### Stored data
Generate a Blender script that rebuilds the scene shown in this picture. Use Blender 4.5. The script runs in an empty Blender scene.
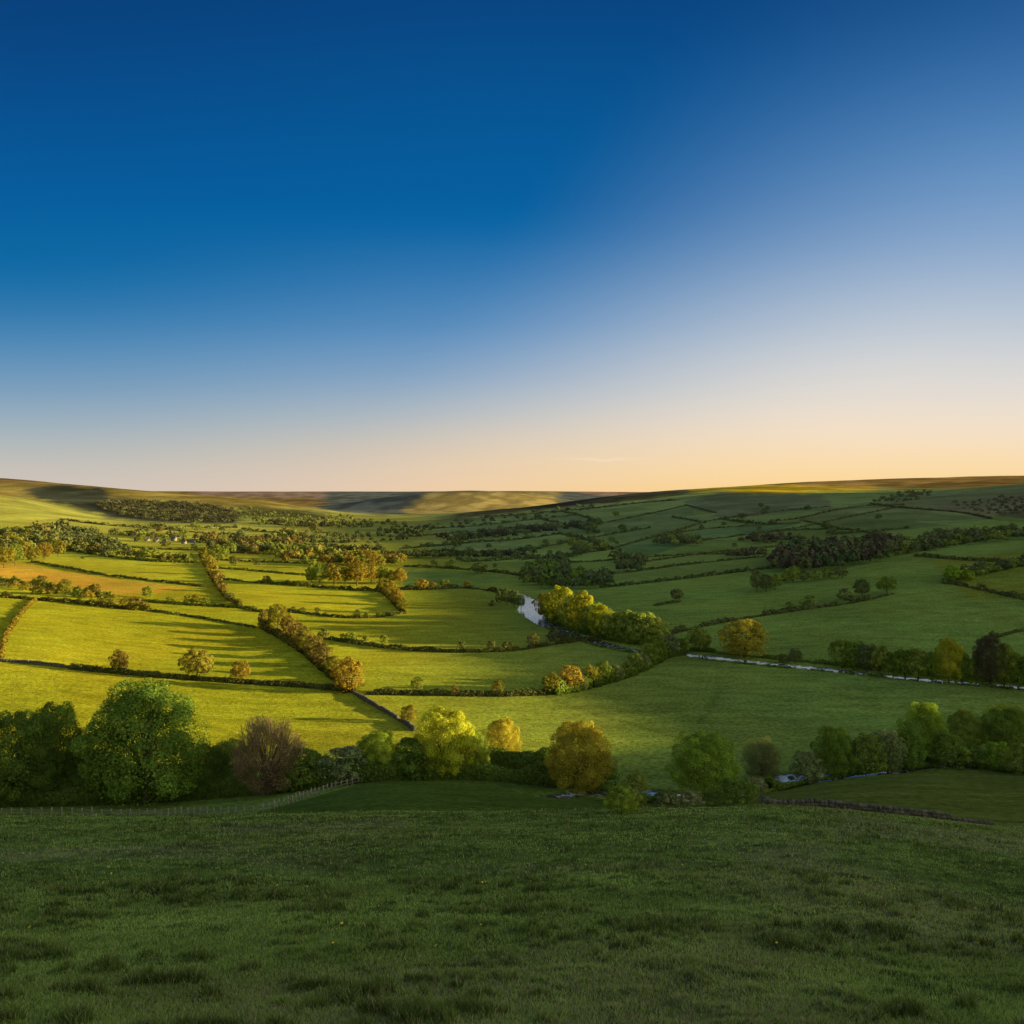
import bpy, math, random
import numpy as np
from math import radians, pi

RS = np.random.RandomState
random.seed(7)
F = 860.0; CX = 512.0; HZ = 500.0
scene = bpy.context.scene
C = scene.collection

def lin(c):
    return tuple((v/255/12.92 if v/255 <= 0.04045 else ((v/255+0.055)/1.055)**2.4) for v in c)

# ------------------------------------------------------------------ noise
def _hash(ix, iy, s):
    h = (ix.astype(np.int64)*374761393 + iy.astype(np.int64)*668265263 + s*982451653) & 0xffffffff
    h = ((h ^ (h >> 13))*1274126177) & 0xffffffff
    h = h ^ (h >> 16)
    return (h & 0xffff)/65535.0
def vnoise(x, y, s=0):
    x = np.asarray(x, float); y = np.asarray(y, float)
    ix = np.floor(x); iy = np.floor(y); fx = x-ix; fy = y-iy
    fx = fx*fx*(3-2*fx); fy = fy*fy*(3-2*fy)
    a = _hash(ix, iy, s); b = _hash(ix+1, iy, s); c = _hash(ix, iy+1, s); d = _hash(ix+1, iy+1, s)
    return (a*(1-fx)+b*fx)*(1-fy)+(c*(1-fx)+d*fx)*fy
def fbm(x, y, o=4, s=0):
    t = 0; a = .5; n = 0
    for k in range(o):
        t = t+a*vnoise(x*2**k+k*17.3, y*2**k-k*9.1, s+k); n += a; a *= .5
    return t/n
def sstep(a, b, x):
    t = np.clip((np.asarray(x, float)-a)/(b-a), 0, 1)
    return t*t*(3-2*t)

# ------------------------------------------------------------------ terrain profile
# height of the valley land given by its apparent row at a set of distances, for a fan of directions from the viewpoint
DIRS = [-500, -200, 0, 128, 256, 384, 512, 640, 768, 896, 1024, 1200, 1500]
PROF = {
 45:   [826,820,815,815,815,813,812,809,808,820,836,840,840],
 60:   [850,850,838,838,835,826,826,815,806,815,828,830,820],
 80:   [870,870,857,857,850,832,835,822,806,808,815,810,790],
 110:  [835,832,826,828,818,800,806,812,797,787,790,780,760],
 150:  [805,803,800,800,793,780,784,798,786,770,773,765,745],
 200:  [722,722,722,724,728,729,730,731,730,728,728,720,700],
 250:  [664,664,667,675,683,685,686,687,687,685,684,676,650],
 320:  [610,616,625,638,645,646,646,646,646,641,639,625,600],
 400:  [580,588,600,608,614,617,617,617,613,603,597,580,560],
 500:  [555,566,582,586,591,594,594,592,587,574,565,548,530],
 650:  [530,545,561,565,569,571,571,568,561,549,541,525,505],
 850:  [505,522,544,549,552,554,554,549,541,529,521,505,480],
 1100: [480,498,527,536,540,542,540,533,523,512,504,488,470],
 1500: [470,482,505,523,529,531,526,517,506,499,486,474,460],
 2000: [470,476,495,519,520,523,517,505,495,495,484,470,455],
 2700: [470,476,497,507,512,519,511,497,487.5,489,484,470,455],
 3600: [465,472,480,489,501,517,509,493.5,484.5,479,476,470,455],
 5000: [465,472,478.5,490,500,515,513,500,488,485,480,472,455],
 7000: [470,476,490,495,504,512,510,506,495,490,485,475,460],
 9500: [475,482,492,497,503,504,504,504,498,492,488,478,465],
 14000:[486,489,490.5,491,491.5,491.5,491,492,492,492,490,485,480],
 20000:[492,494,496,497,497,497,497,497,497,497,496,494,492],
}
def pchip(x, y, xq):
    # monotone cubic along axis 0; x (n,), y (n,m), xq (q,) -> (q,m)
    h = np.diff(x)[:, None]; dl = np.diff(y, axis=0)/h
    m = np.zeros_like(y)
    w1 = 2*h[1:]+h[:-1]; w2 = h[1:]+2*h[:-1]
    good = dl[:-1]*dl[1:] > 0
    with np.errstate(divide='ignore', invalid='ignore'):
        mm = (w1+w2)/(w1/dl[:-1]+w2/dl[1:])
    m[1:-1] = np.where(good, mm, 0); m[0] = dl[0]; m[-1] = dl[-1]
    i = np.clip(np.searchsorted(x, xq)-1, 0, len(x)-2)
    t = ((xq-x[i])/(x[i+1]-x[i]))[:, None]; hh = (x[i+1]-x[i])[:, None]
    return ((2*t**3-3*t**2+1)*y[i]+(t**3-2*t**2+t)*hh*m[i]+(-2*t**3+3*t**2)*y[i+1]+(t**3-t**2)*hh*m[i+1])
_Y = np.array(sorted(PROF), float)
_R = np.array([PROF[int(y)] for y in _Y], float)
TPX = np.arange(-500, 1501, 8.0)
_R2 = pchip(np.array(DIRS, float), _R.T.copy(), TPX).T        # (nY, nPX)
TLY = np.linspace(math.log(45), math.log(20000), 1200)
_Z = -(_R2-HZ)/F*_Y[:, None]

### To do
Repeat the lines exactly as they stand, from the opening line of the data through the line with "return t*t*(3-2*t)". Pictures stay out of the copy.

### Task response
Generate a Blender script that rebuilds the scene shown in this picture. Use Blender 4.5. The script runs in an empty Blender scene.
import bpy, math, random
import numpy as np
from math import radians, pi

RS = np.random.RandomState
random.seed(7)
F = 860.0; CX = 512.0; HZ = 500.0
scene = bpy.context.scene
C = scene.collection

def lin(c):
    return tuple((v/255/12.92 if v/255 <= 0.04045 else ((v/255+0.055)/1.055)**2.4) for v in c)

# ------------------------------------------------------------------ noise
def _hash(ix, iy, s):
    h = (ix.astype(np.int64)*374761393 + iy.astype(np.int64)*668265263 + s*982451653) & 0xffffffff
    h = ((h ^ (h >> 13))*1274126177) & 0xffffffff
    h = h ^ (h >> 16)
    return (h & 0xffff)/65535.0
def vnoise(x, y, s=0):
    x = np.asarray(x, float); y = np.asarray(y, float)
    ix = np.floor(x); iy = np.floor(y); fx = x-ix; fy = y-iy
    fx = fx*fx*(3-2*fx); fy = fy*fy*(3-2*fy)
    a = _hash(ix, iy, s); b = _hash(ix+1, iy, s); c = _hash(ix, iy+1, s); d = _hash(ix+1, iy+1, s)
    return (a*(1-fx)+b*fx)*(1-fy)+(c*(1-fx)+d*fx)*fy
def fbm(x, y, o=4, s=0):
    t = 0; a = .5; n = 0
    for k in range(o):
        t = t+a*vnoise(x*2**k+k*17.3, y*2**k-k*9.1, s+k); n += a; a *= .5
    return t/n
def sstep(a, b, x):
    t = np.clip((np.asarray(x, float)-a)/(b-a), 0, 1)
    return t*t*(3-2*t)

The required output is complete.